Pour leurs collections de Master, année diplômante, celle qui décide de l’avenir de ces jeunes gens, et leur sert de carte de visite, chacun a pu exprimer son professionnalisme, jouer de l’aboutissement des scénographies, de célébrer son identité forte : ces designers émergents ont traduit en étoffes les potentiels de leurs talents. Et sur le catwalk, ils ont raconté des histoires :
Woojic Jo a développé une collection surréaliste impressionnante sur la fiction d’une boutique de tailleur qui serait tenue par Mister Bean. Une forme de délire décalé, extrêmement maîtrisé, et référencé (comme ce masque en forme de dinde de « Friends », inoubliable, dans les deux cas). Les accessoires, lunettes machines à coudre et chaussures doubles, étaient à la fois inspirants et hilarants. Avec sa narration de dandy maladroit, ce jeune designer qui a déjà oeuvré deux années auprès de Walter Van Beirendonck a développé plusieurs niveaux de lecture, et proposé une forme de langage culturel « mixé-décanté-explosé ».

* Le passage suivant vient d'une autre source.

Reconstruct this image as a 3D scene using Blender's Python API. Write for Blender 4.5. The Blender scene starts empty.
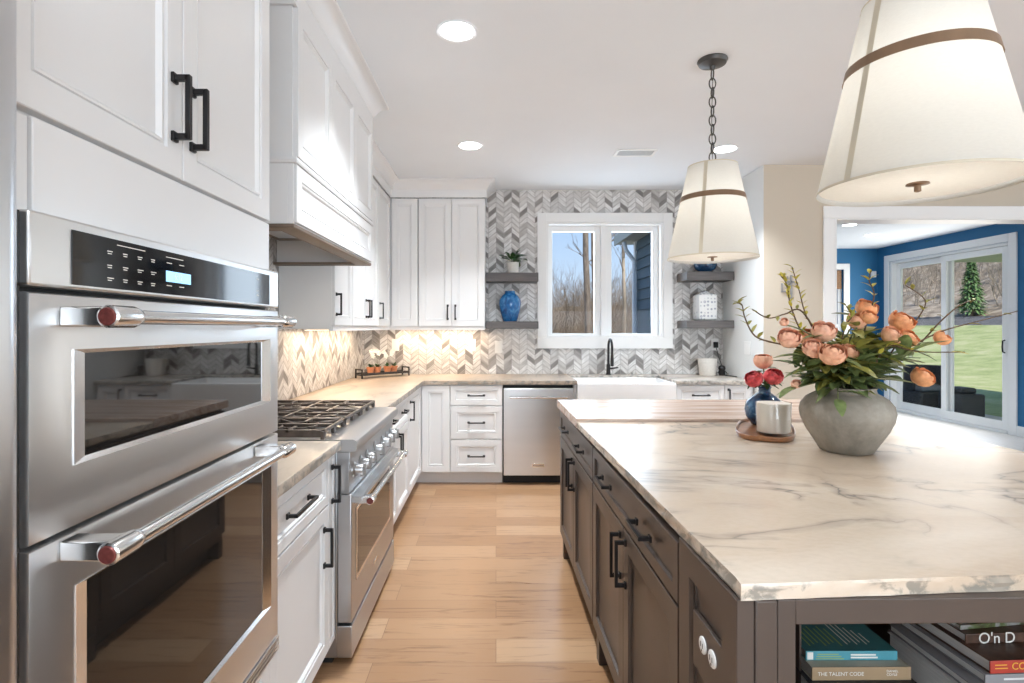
import bpy, math, random
from mathutils import Matrix, Vector
R = math.radians
PI = math.pi
SC = bpy.context.scene
COL = SC.collection

# ------------------------------------------------------------------ camera, sky, sun, area lights, exposure
F, CX, CY, EYE = 545.0, 496.0, 328.0, 1.358       # focal length and vanishing point in pixels of 1024x683, eye height
cam_d = bpy.data.cameras.new('camera'); cam = bpy.data.objects.new('camera', cam_d); COL.objects.link(cam)
cam.location = (0, 0, EYE); cam.rotation_euler = (R(90), 0, 0)
cam_d.sensor_width = 36; cam_d.lens = F / 1024 * 36
cam_d.shift_x = (512 - CX) / 1024; cam_d.shift_y = -(341.5 - CY) / 1024
cam_d.clip_start = 0.02; cam_d.clip_end = 300
SC.camera = cam

vs = SC.view_settings
vs.view_transform = 'Standard'; vs.look = 'None'; vs.gamma = 1.0; vs.use_curve_mapping = False
vs.exposure = 0.98
SC.cycles.use_denoising = True
SC.cycles.max_bounces = 10; SC.cycles.diffuse_bounces = 6; SC.cycles.transparent_max_bounces = 12
SC.cycles.sample_clamp_indirect = 6

world = bpy.data.worlds.new('sky'); SC.world = world; world.use_nodes = True
wn = world.node_tree.nodes; wl = world.node_tree.links
tc = wn.new('ShaderNodeTexCoord'); sx = wn.new('ShaderNodeSeparateXYZ'); wl.new(tc.outputs['Generated'], sx.inputs[0])
sky = wn.new('ShaderNodeValToRGB'); sky.color_ramp.elements[0].position = 0; sky.color_ramp.elements[0].color = (.46, .56, .66, 1)
sky.color_ramp.elements[1].position = 1; sky.color_ramp.elements[1].color = (.09, .20, .48, 1)
el = sky.color_ramp.elements.new(.26); el.color = (.25, .40, .64, 1)
wl.new(sx.outputs['Z'], sky.inputs['Fac']); wl.new(sky.outputs['Color'], wn['Background'].inputs['Color'])
wn['Background'].inputs['Strength'].default_value = 0.78

def lamp(name, kind, loc, energy, color=(1, 1, 1), rot=(0, 0, 0), **kw):
    d = bpy.data.lights.new(name, kind); o = bpy.data.objects.new(name, d); COL.objects.link(o)
    o.location = loc; o.rotation_euler = rot; d.energy = energy; d.color = color
    for k, v in kw.items(): setattr(d, k, v)
    return o
lamp('sun', 'SUN', (0, 0, 20), 3.2, (1, .95, .86), (R(48), 0, R(20)), angle=R(1.5))
# added fill lights behind and beside the camera, with no window built there
lamp('fill_behind', 'AREA', (2.2, -3.8, 1.5), 170, (.76, .88, 1), (R(122), 0, 0), shape='RECTANGLE', size=4.5, size_y=2.0)
lamp('fill_side', 'AREA', (6.4, 1.0, 1.5), 36, (.76, .88, 1), (R(90), 0, R(90)), shape='RECTANGLE', size=4.0, size_y=2.2)
lamp('daylight_slider', 'AREA', (6.48, 7.95, 1.3), 26, (1, .98, .95), (R(90), 0, R(90)), shape='RECTANGLE', size=1.9, size_y=2.1)
lamp('daylight_sink_window', 'AREA', (1.07, 5.60, 1.85), 10, (.72, .86, 1), (R(-90), 0, 0), shape='RECTANGLE', size=1.0, size_y=1.0)

# ------------------------------------------------------------------ materials
M = {}
def new_mat(name):
    m = bpy.data.materials.new(name); m.use_nodes = True; M[name] = m
    return m, m.node_tree.nodes, m.node_tree.links, m.node_tree.nodes['Principled BSDF']
def math_node(N, L, op, a, b=None, c=None):
    n = N.new('ShaderNodeMath'); n.operation = op
    for i, v in enumerate((a, b, c)):
        if v is None: continue
        if isinstance(v, (int, float)): n.inputs[i].default_value = v
        else: L.new(v, n.inputs[i])
    return n.outputs[0]
def ramp(N, L, fac, stops, interp='LINEAR'):
    r = N.new('ShaderNodeValToRGB'); r.color_ramp.interpolation = interp
    e = r.color_ramp.elements
    while len(e) < len(stops): e.new(0.5)
    for el, (p, c) in zip(e, stops):
        el.position = p; el.color = (c[0], c[1], c[2], 1)
    L.new(fac, r.inputs['Fac'])
    return r.outputs['Color']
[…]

Nastasia Fine a travaillé sur les tissus anciens et contemporains, pour imaginer un univers de poupées rebelles. Elle s’est inspirée de l’artiste japonais Araki, et a développé en assemblages de matières sa sensibilité combinée à des pièces solides. On a aimé sa poésie brodée, façon éloquente d’exprimer doublement ses émotions.
Raphaële Lenseigne, qui a fondé l’année dernière Adult, sa propre maison de souliers avec Shone Puipia (cliquez pour découvrir leurs collections, c’est édifiant!), a présenté une série fondée sur l’imagerie des désordres de la nature. Le résultat ? Créatif, organique et vibrionnant.
Yuki Hashimoto a tiré les fils de sa collection à partir des codes du camping et des constrastes de la nuit. Dans une nature twistée, la matériel réadapté à la survie urbaine est tombé à pic (de randonnée, évidemment).
Maximilian Welsch a revendiqué pour sa collection l’art qui réside dans le mélange d’erreurs humaines, de clichés, de critiques et de créativité. Il a mélangé les textures, mixés les saisons, les influences. Le résultat ? C’est ce qu’on obtient quand on veut tout faire à la fois, regard décalé et aigu sur l’industrie de la mode qui ne fait pas de concession au temps.
Lukas Spilka nous a emmené sur Mars. Les jeunes designers font souvent ça. Avec sa collection futuriste mixée avec les codes des anciens uniformes spatiaux, il a crée des pièces sexy qui rappelaient les bédés de science fiction des années 60. Et des robes en épingles à nourrices, parce que ça peut toujours servir. Bien sûr.
Joanna Chlust a conçu son travail autour du vestiaire masculin/féminin, mais destiné aux hommes, pour une fois. Les vestes de costumes devenaient peignoirs, les tissus aux couleurs d’automne brodés plongeaient, enfin, les garçons dans une sensualité sartoriale.
Rushemy Botter a fait le show sous l’eau, interprétant avec humour les questionnements sociologiques et écologique d’une jeunesse caribéenne qui cherche son chemin pour s’intégrer : il a exagéré les codes urbains pour mieux nous parler des îles, métaphoriques, à n’en pas douter.
Marta Twarowska vient de Pologne. Elle a évoqué, avec humour, une garde-robe où l’on porterait sur soi toute l’originalité en matière de décoration que le manque de ressource pouvait interdire à la population du temps du communisme. Ah, tous les intérieurs étaient uniformisés ? Marta propose d’habiller sa maison… sur soi. Motifs « tableaux », jupes « rideaux », masques « cristaux » : c’est symbolique, psychanalytique, et fort esthétique.
Sanan Gasanov a quant à lui déployé sur mannequin ses archives familiales : analysant les belles pièces que ses aïeules collectionnaient, il en a exacerbé la modernité, l’a poussée, l’a mixée. Il a déstructuré la tradition, et expliqué : « J’ai voulu créer une collection honnête, parce que la mode perd un peu de son sens ». (Notez bien, au passage, les bottes qui font manches…)
Si vous cherchez vous-mêmes le sens de la création, Anvers semble une excellente option.